There would be many benefits to the spillway approach:

a.       It would allow the flood waters to pass the City of Burlington and spill onto the floodplain in a safe manner before it reaches the City of Mt. Vernon thus saving the Urban areas from catastrophic flooding and cutting the cost of the current proposals drastically (i.e. the Mt. Vernon floodwall wouldn’t have to be anywhere near as high as is currently being proposed).

b.      By allowing the farmland to be subject to flooding (once in the past 82 years) it would preserve the farmland from urban encroachment.  Fir Island and Samish River flooding would be drastically lowered.

c.       By designating the area as a floodway it would prohibit further development in the natural corridor where under current conditions the floodwaters are going to go anyway thus decreasing future damages.  Further, it would keep the floodway designation out of the Urban areas which under current conditions in all likelihood it will be placed.

d.      Out of all the projects looked at, this could be the most affordable; provide the most benefits, meet the three E’s, perhaps even be acceptable to the majority of the voters who should have the final say in any proposed project.  Admittedly, the people living in this floodway corridor would object, but what they must realize is that if we do nothing, which is what we have done for the last 100 years, during any catastrophic levee failure or even if the levees hold under current conditions the water will end up in that corridor as they have in so many floods in the past. 

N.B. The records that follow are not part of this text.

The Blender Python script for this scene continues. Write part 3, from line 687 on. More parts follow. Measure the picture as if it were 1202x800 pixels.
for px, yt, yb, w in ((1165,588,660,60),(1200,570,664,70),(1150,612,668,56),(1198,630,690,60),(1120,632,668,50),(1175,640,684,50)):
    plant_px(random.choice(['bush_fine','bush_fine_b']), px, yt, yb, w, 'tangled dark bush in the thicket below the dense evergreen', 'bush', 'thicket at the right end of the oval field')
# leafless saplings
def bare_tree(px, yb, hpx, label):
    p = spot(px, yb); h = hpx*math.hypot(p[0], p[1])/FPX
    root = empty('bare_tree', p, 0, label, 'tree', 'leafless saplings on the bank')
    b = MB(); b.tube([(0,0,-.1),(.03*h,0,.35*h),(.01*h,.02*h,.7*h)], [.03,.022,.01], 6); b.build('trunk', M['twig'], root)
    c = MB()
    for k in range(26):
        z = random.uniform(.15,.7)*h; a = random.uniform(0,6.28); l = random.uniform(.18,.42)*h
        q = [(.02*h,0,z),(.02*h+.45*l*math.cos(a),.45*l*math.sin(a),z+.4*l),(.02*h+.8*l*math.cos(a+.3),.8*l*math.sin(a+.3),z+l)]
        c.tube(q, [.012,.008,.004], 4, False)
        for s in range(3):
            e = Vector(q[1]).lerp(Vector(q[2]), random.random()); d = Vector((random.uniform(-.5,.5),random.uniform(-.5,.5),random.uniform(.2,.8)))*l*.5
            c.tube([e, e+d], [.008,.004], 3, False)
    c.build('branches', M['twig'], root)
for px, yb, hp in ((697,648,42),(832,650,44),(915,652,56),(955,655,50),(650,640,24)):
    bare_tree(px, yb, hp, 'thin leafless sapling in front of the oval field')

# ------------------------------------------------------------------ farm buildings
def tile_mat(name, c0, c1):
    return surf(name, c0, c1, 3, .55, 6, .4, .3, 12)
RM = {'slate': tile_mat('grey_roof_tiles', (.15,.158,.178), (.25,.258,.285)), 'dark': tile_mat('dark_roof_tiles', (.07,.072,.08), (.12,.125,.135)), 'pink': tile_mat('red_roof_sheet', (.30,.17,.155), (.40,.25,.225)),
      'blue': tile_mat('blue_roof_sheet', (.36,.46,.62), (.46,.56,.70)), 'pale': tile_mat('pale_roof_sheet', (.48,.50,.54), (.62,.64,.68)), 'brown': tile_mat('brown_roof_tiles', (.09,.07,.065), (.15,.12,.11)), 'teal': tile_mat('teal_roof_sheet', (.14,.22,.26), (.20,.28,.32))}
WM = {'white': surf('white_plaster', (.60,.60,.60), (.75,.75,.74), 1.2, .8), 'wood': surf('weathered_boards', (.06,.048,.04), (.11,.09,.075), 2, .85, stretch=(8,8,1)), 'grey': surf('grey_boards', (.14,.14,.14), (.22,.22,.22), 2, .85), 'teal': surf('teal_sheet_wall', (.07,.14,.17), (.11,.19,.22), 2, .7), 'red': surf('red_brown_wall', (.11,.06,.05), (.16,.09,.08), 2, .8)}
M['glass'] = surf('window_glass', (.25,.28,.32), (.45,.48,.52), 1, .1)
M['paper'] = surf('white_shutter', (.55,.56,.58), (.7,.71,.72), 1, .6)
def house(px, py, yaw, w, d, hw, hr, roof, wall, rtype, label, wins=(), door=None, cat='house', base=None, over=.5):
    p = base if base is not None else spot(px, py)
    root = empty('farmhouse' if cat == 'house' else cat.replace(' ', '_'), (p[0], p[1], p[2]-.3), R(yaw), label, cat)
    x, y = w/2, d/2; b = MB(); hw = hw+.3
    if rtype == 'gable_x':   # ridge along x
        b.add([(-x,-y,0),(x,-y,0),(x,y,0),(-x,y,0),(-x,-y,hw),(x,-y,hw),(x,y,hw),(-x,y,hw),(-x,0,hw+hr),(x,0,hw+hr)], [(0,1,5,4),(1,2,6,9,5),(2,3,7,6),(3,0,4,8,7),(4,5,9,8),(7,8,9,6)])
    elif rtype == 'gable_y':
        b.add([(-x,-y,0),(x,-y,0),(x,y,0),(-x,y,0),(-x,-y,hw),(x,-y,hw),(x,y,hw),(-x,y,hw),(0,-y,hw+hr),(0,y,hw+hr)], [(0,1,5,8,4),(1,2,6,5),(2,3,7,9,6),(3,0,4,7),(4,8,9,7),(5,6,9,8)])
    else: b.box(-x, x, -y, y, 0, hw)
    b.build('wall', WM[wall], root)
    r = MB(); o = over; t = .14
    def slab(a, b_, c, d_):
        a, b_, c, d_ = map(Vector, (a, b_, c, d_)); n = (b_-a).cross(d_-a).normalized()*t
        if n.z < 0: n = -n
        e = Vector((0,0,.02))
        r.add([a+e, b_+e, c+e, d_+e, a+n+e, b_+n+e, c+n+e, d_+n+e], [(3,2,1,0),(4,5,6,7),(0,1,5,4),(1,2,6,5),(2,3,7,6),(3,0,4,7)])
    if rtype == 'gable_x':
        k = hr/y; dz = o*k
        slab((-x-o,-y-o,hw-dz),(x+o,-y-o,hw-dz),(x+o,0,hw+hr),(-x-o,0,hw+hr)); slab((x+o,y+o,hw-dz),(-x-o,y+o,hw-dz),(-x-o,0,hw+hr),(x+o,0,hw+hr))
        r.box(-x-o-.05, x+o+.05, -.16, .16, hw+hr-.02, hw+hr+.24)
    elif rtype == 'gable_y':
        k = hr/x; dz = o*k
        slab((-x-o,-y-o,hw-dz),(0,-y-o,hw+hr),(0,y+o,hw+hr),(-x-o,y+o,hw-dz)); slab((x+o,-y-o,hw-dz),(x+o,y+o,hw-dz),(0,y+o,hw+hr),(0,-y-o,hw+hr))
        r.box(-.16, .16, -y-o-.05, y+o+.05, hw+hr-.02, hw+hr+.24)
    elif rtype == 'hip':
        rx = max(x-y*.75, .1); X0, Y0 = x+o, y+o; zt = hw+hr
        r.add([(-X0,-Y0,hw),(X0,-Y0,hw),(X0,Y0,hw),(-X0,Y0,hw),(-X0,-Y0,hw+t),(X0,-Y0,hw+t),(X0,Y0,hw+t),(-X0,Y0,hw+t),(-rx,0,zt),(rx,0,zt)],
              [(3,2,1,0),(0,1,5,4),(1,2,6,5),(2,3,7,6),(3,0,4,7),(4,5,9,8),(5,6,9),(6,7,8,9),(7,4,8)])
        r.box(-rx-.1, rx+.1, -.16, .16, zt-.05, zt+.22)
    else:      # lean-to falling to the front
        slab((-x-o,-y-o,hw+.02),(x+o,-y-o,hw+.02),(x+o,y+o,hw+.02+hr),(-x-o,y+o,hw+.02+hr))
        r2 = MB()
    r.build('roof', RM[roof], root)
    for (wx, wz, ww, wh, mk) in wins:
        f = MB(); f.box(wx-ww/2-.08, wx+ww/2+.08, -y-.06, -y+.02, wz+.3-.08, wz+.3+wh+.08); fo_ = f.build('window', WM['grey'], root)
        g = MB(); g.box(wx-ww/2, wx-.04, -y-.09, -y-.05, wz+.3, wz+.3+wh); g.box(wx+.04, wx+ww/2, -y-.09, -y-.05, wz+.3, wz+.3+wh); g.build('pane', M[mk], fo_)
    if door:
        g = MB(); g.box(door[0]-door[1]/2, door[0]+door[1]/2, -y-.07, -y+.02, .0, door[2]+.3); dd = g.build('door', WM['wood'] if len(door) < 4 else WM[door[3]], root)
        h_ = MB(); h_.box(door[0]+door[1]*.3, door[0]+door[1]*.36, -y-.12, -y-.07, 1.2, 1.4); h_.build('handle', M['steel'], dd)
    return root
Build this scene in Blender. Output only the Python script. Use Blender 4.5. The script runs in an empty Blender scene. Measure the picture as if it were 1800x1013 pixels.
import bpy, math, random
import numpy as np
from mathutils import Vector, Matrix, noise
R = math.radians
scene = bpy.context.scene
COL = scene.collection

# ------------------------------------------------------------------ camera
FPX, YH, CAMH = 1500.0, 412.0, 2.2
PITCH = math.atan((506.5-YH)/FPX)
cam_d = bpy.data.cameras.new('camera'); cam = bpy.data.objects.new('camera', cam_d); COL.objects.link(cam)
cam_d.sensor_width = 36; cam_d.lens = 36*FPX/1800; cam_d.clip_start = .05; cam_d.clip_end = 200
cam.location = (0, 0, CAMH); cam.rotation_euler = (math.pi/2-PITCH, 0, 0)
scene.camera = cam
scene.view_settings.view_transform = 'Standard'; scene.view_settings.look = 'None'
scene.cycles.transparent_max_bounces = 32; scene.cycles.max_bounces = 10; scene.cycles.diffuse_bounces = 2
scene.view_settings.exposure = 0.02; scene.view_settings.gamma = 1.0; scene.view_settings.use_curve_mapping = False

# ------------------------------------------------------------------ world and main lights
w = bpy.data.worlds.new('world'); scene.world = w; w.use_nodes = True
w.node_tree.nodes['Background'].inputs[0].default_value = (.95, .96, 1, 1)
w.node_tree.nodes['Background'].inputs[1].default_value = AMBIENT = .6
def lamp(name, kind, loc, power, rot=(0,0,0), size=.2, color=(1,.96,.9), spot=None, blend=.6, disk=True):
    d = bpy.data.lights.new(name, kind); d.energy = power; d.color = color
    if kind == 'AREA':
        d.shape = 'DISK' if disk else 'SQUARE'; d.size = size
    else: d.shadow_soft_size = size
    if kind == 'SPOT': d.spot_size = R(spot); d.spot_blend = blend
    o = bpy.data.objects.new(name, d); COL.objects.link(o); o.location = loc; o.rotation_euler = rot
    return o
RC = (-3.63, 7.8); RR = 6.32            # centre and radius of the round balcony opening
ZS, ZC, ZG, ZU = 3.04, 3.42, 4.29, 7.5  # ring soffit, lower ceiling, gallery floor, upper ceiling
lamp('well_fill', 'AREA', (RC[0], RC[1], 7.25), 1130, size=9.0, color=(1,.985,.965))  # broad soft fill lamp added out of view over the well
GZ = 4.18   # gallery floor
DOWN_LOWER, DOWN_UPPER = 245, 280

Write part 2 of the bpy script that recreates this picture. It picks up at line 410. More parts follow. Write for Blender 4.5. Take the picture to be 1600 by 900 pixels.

e.       What about the fish you ask?  Wouldn’t providing an emergency overflow spillway put fish out onto the floodplain?  The simple answer is yes.  Once in the last 82 years we would have impacted some fish.  In the last 82 years, there have been many levee failures.  The most recent on Fir Island in 1990.  How many fish were impacted by the levee failures?  If there were no levees, how many fish are stranded on the floodplain?  The fish issue like any other adverse impact can be mitigated if given a chance.

I am the first to admit that the above may or may not work.  And if it can be shown by hydraulic modeling or cost/benefit ratio that it will not work, or simply the public doesn’t support it I will be the first to recommend that we do not proceed with the project.  However, while we are asking the Corps GI process for the moon and the stars and to look at projects that for the most part have all been looked at many times before (See History of Flood Control Projects Studied) I think that we owe it to the people of Skagit County to at least have the Corps analyze it even if it does not meet Corps project standards.  If it meets our 3E standards that should be good enough realizing that we would have to pay for it all. 

I would apologize for the long e-mail but look at all that got said to so many and didn’t take up any committee time.  Enjoy!!

LETS DO IT OURSELVES!!  LETS DO IT NOW!!  LETS DO IT WITH VOTER APPROVAL!!

May your fields be ripe and budding and your rivers full and flooding (because its the only time people pay attention).